Song Meaning
This track opens with a bold declaration of love, promising the impossible. The narrator insists their affection is genuine, offering grand cosmic gifts like "the sun, the moon, the stars." It’s a seductive pitch, aiming to convince the listener that this love is unlike anything experienced before, capable of delivering dreams previously thought unattainable. The initial tone is one of absolute certainty and immense power.
The central tension arises from the narrator's demand for reciprocal certainty. The chorus repeatedly states, "Your love for me has got to be real / Before you know the way I'm going to feel." This creates a peculiar dynamic where the narrator, despite their grand pronouncements, needs validation before revealing the true depth or nature of their own emotions. It suggests a vulnerability or perhaps a possessiveness, hinging the entire relationship on the other person's commitment first.

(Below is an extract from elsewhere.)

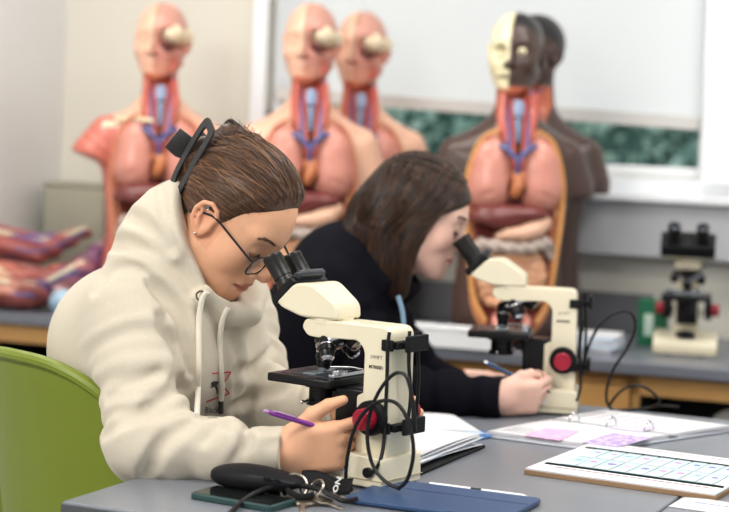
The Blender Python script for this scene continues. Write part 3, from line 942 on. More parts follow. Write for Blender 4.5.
# --- hoodie
cloth_cream = cloth_mat('cream_fleece', s2l(206, 196, 178), .35, .2)
ends = {}
def limb_wr(p, a, b, f, amp, seed):
    """rings of soft wrinkles across a limb a-b, fading at its ends"""
    a = A3(a); d = A3(b)-a; L2 = float(d@d); t = (p-a)@d/L2
    rad = np.linalg.norm(p-a-np.clip(t, 0, 1)[:, None]*d, axis=-1)
    w = np.clip(t*5, 0, 1)*np.clip((1-t)*5, 0, 1)*np.clip((.14-rad)/.04, 0, 1)
    q = p+.012*np.stack([vnoise(p, 22, seed), vnoise(p, 25, seed+1), vnoise(p, 21, seed+2)], -1)
    t2 = (q-a)@d/math.sqrt(L2)
    return amp*w*(np.sin(t2*f)+.5*np.sin(t2*f*1.9+vnoise(p, 9, seed+3)*1.5))
cuffr = wr-(V(wr)-V(er)).normalized()*.004
rim0 = P(186, 232, 2.93)
rn = (FA*.93+UP*.34).normalized()
def hoodieA0(p):
    off = LFA*.055
    tor = smin(sd_path(p, [nb-off*.5-UP*.03, ch-off, pel-off*.9], [.085, .150, .132]), sd_path(p, [nb+off*.5-UP*.03, ch+off, pel+off*.9], [.085, .150, .132]), .06)
    tor = smin(tor, sd_ball(p, P(122, 342, 3.05), .122), .08)
    tor = smin(tor, sd_path(p, [sr, nb-UP*.02, sl], [.076, .085, .074]), .06)
    ar = smin(sd_cap(p, sr, er, .078, .060), sd_cap(p, er, cuffr, .055, .041), .025)
    ar = smin(ar, sd_ball(p, er+V((-.010, .0, .004)), .057), .03)
    al = smin(sd_cap(p, sl, el, .078, .064), sd_cap(p, el, wl_, .062, .044), .03)
    ar = ar+limb_wr(p, sr, er, 95, .0035, 3)+limb_wr(p, er, wr, 80, .0035, 9)
    al = al+limb_wr(p, sl, el, 85, .0045, 13)+limb_wr(p, el, wl_, 75, .0050, 19)
    d = smin(tor, ar, .022); d = smin(d, al, .03)
    # long soft folds falling down the front
    fr = (p-A3(ch))@A3(FA); la = (p-A3(ch))@A3(LFA)
    d = d+.0045*np.clip(fr*12, 0, 1)*np.sin(la*62+vnoise(p, 7, 31)*1.6)+.002*vnoise(p, 14, 40)
    # hood lying behind the neck, thick and soft, cut open toward the face
    ho = sd_ell(p, P(186, 240, 3.02), (.104, .120, .108), Matrix.Rotation(azA, 3, 'Z') @ Matrix.Rotation(R(25), 3, 'Y'))
    ho = smin(ho, sd_ell(p, P(160, 268, 3.00), (.070, .12, .066), Matrix.Rotation(azA, 3, 'Z')), .05)
    ho = ho+.003*vnoise(p, 16, 50)
    d = smin(d, ho, .028)
    # roll of the collar round to the front of the neck
    col = sd_path(p, [P(190, 262, 2.93), P(206, 292, 2.92), P(226, 314, 2.945), P(250, 314, 3.0), P(256, 296, 3.07), P(244, 272, 3.11)], [.018, .021, .022, .022, .020, .02])
    d = smin(d, col, .016)
    cut = sd_cap(p, P(206, 292, 3.00), P(226, 215, 2.985), .056, .068)
    pl = (p-A3(rim0))@A3(rn)
    cut2 = np.maximum(-pl, sd_ball(p, A.O, .135))
    void = smin(cut, sd_ell(p, A.O+V(tuple(A.Rm @ np.array([-.01, 0, .03]))), (.113, .088, .10), A.Rm), .01)
    d = smax(d, -void, .010)
    d = smax(d, -cut2, .012)
    # cuffs: ribbed end of the sleeves, hem
    for w0, e0 in ((cuffr, er), (wl_, el)):
        ax = (V(w0)-V(e0)).normalized()
        t = (p-A3(w0))@A3(ax)
        rr = np.linalg.norm((p-A3(w0))-t[:, None]*A3(ax), axis=-1)
        m = rr < .09
        d = np.where(m & (t > 0), np.maximum(d, t), d)
        d = np.where(m & (t > -.065) & (t < -.05), d+.004*np.sin((t+.065)/.015*PI), d)
        hole = np.maximum(rr-.031, -(t+.03)); d = np.maximum(d, -np.maximum(hole, t-.05)) if False else d
    hem = pel.z-.10
    d = np.maximum(d, hem-p[:, 2])
    return d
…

The lyrics take a sharp turn with the reveal in the third verse: "My name is Lucifer." This re-contextualizes the entire preceding narrative. The grand promises and the demand for absolute love are now framed through the lens of a figure associated with temptation and fallen grace. The "power" the narrator holds over the listener becomes far more sinister, and the "love" offered is not divine but infernal.
What makes these lyrics so potent is the masterful bait-and-switch. The initial verses build a picture of an almost divine, all-powerful lover, only to pivot to a name that instantly flips the meaning of that power and love. The narrator's insistence on the listener's love being real first now feels less like a plea for connection and more like a prerequisite for control, making the grand cosmic gifts seem like the ultimate, chilling temptation.